Ian (Sam Riley) + Annik (Alexandra Maria Lara)

“It is really good and that was unexpected, because I’d written it three years ago, I had some distance, I’d written three more scripts since it, so coming back to it was like watching an adoptive son grow up.

“I found very little fault with the film and normally I find lots of faults with the films I do.”

Getting closer

For Matt, the crux of the script was to make sure it wasn’t about Joy Division but about the relationships Ian has with his wife Debbie and his mistress Annik, though he’s happy to have had the band’s music to underscore his words.

"I never wanted to write a Joy Division film, because the music could take over and get in deep water, making a film that’s not far off a music promo.

"I never wanted to write a Joy Division film, because the music could take over and get in deep water, making a film that’s not far off a music promo."

Matt Greenhalgh on why the film is about Ian and not his band

"Emotional journeys have always been important in my writing and in Control, it’s first the emotional journey and then everything that surrounds that.

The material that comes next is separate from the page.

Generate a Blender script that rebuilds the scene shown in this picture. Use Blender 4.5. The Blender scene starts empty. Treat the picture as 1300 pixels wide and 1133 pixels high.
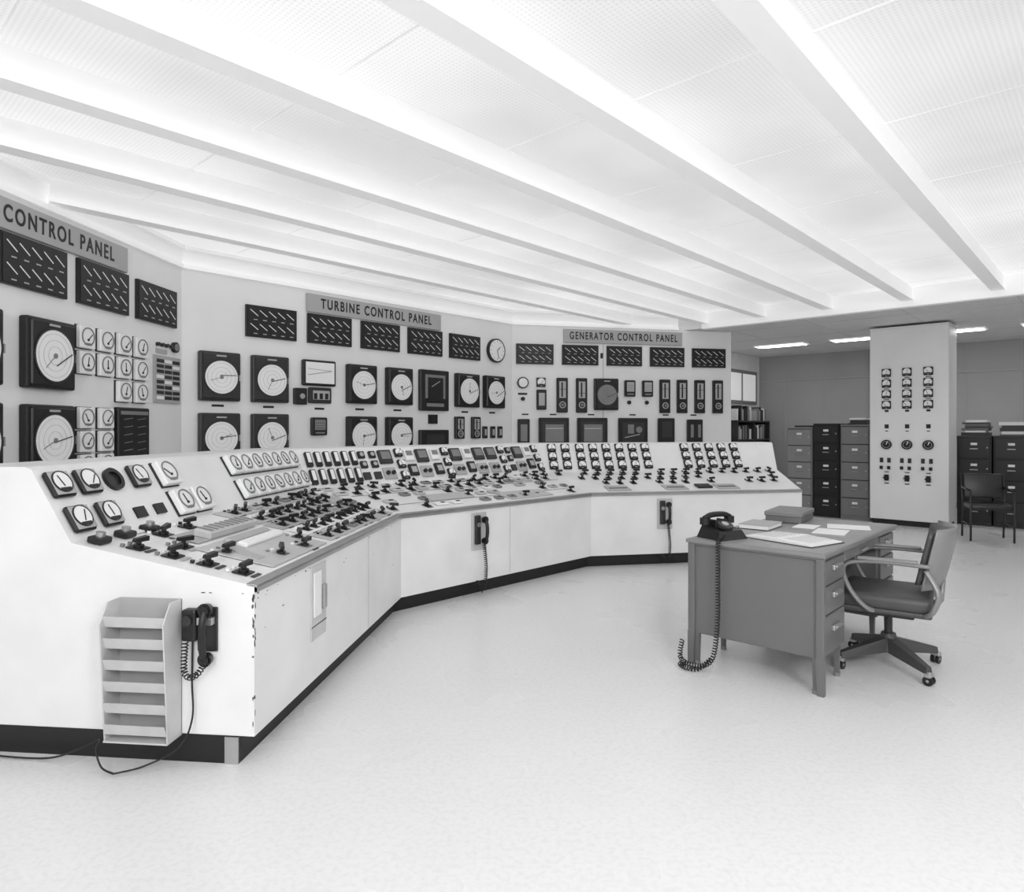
import bpy, bmesh, math, random
from mathutils import Matrix, Vector
random.seed(7)
C=bpy.context; D=bpy.data

# ------------------------------------------------------------------ materials
def mat(name,col,rough=.5,metal=0.,noise=0.,nscale=8.,emit=0.,bump=0.):
    m=D.materials.new(name); m.use_nodes=True
    nt=m.node_tree; b=nt.nodes['Principled BSDF']
    if not isinstance(col,tuple): col=(col,col,col)
    b.inputs['Roughness'].default_value=rough
    b.inputs['Metallic'].default_value=metal
    tc=nt.nodes.new('ShaderNodeTexCoord'); n=nt.nodes.new('ShaderNodeTexNoise')
    n.inputs['Scale'].default_value=nscale; n.inputs['Detail'].default_value=5
    nt.links.new(tc.outputs['Object'],n.inputs['Vector'])
    r=nt.nodes.new('ShaderNodeValToRGB')
    r.color_ramp.elements[0].position=.3; r.color_ramp.elements[1].position=.7
    k=noise
    r.color_ramp.elements[0].color=tuple(c*(1-k) for c in col)+(1,)
    r.color_ramp.elements[1].color=tuple(min(1,c*(1+k*.4)) for c in col)+(1,)
    nt.links.new(n.outputs['Fac'],r.inputs['Fac'])
    nt.links.new(r.outputs['Color'],b.inputs['Base Color'])
    if emit:
        b.inputs['Emission Color'].default_value=(1,1,1,1)
        b.inputs['Emission Strength'].default_value=emit
    if bump:
        bp=nt.nodes.new('ShaderNodeBump'); bp.inputs['Strength'].default_value=bump
        nt.links.new(n.outputs['Fac'],bp.inputs['Height']); nt.links.new(bp.outputs['Normal'],b.inputs['Normal'])
    return m
M_white=mat('panel_white_paint',.86,.45,noise=.04,nscale=2)
M_cons=mat('console_white_enamel',.84,.4,noise=.07,nscale=3)
M_black=mat('black_bakelite',.007,.38)
M_dark=mat('dark_grey_paint',.026,.4,noise=.1)
M_kick=mat('kickplate_black',.007,.5)
M_face=mat('dial_face_white',.88,.5)
M_grey=mat('mid_grey_paint',.22,.45,noise=.06)
M_lgrey=mat('light_grey_paint',.44,.45,noise=.05)
M_plate=mat('bench_plate_grey',.54,.4,noise=.08)
M_rack=mat('rack_grey_metal',.60,.4,noise=.12)
M_steel=mat('brushed_steel',.5,.35,.8,noise=.1)
M_desk=mat('desk_grey_enamel',.15,.38,noise=.06,nscale=3)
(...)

Of course, in this, everything that surrounds it is quite cool and Joy Division’s music is very cool, so you knew that would come out.

"But if you’d concentrated on the music to the detriment of journeys and characters, then you’d have ended up with a film that is wafer thin and doesn’t stand up."

Of course, the main difference between Control and Matt’s previous work is that he was putting words into the mouths of people who actually exist, something that he did find difficult but thinks he’s succeeded with.

"No-one’s hit me yet, so that’s a good sign. No, at some point, you have to forget the fact you’re writing words of, if you like, real people.

"I was getting stuck down in the fact that these people are alive and I’m making up what they say and situations that they might have been in.

"But I got through that and got on and wrote it. I think that the people who are in it are ok with it because they are intelligent enough to know that this is a dramatic and, to an extent, fictional film, and to drive it, you have to have dialogue that is made up.

"There’s certainly no-one who’s come up to me and said ‘I never said that at Bowdon Youth Club’ or anything like that."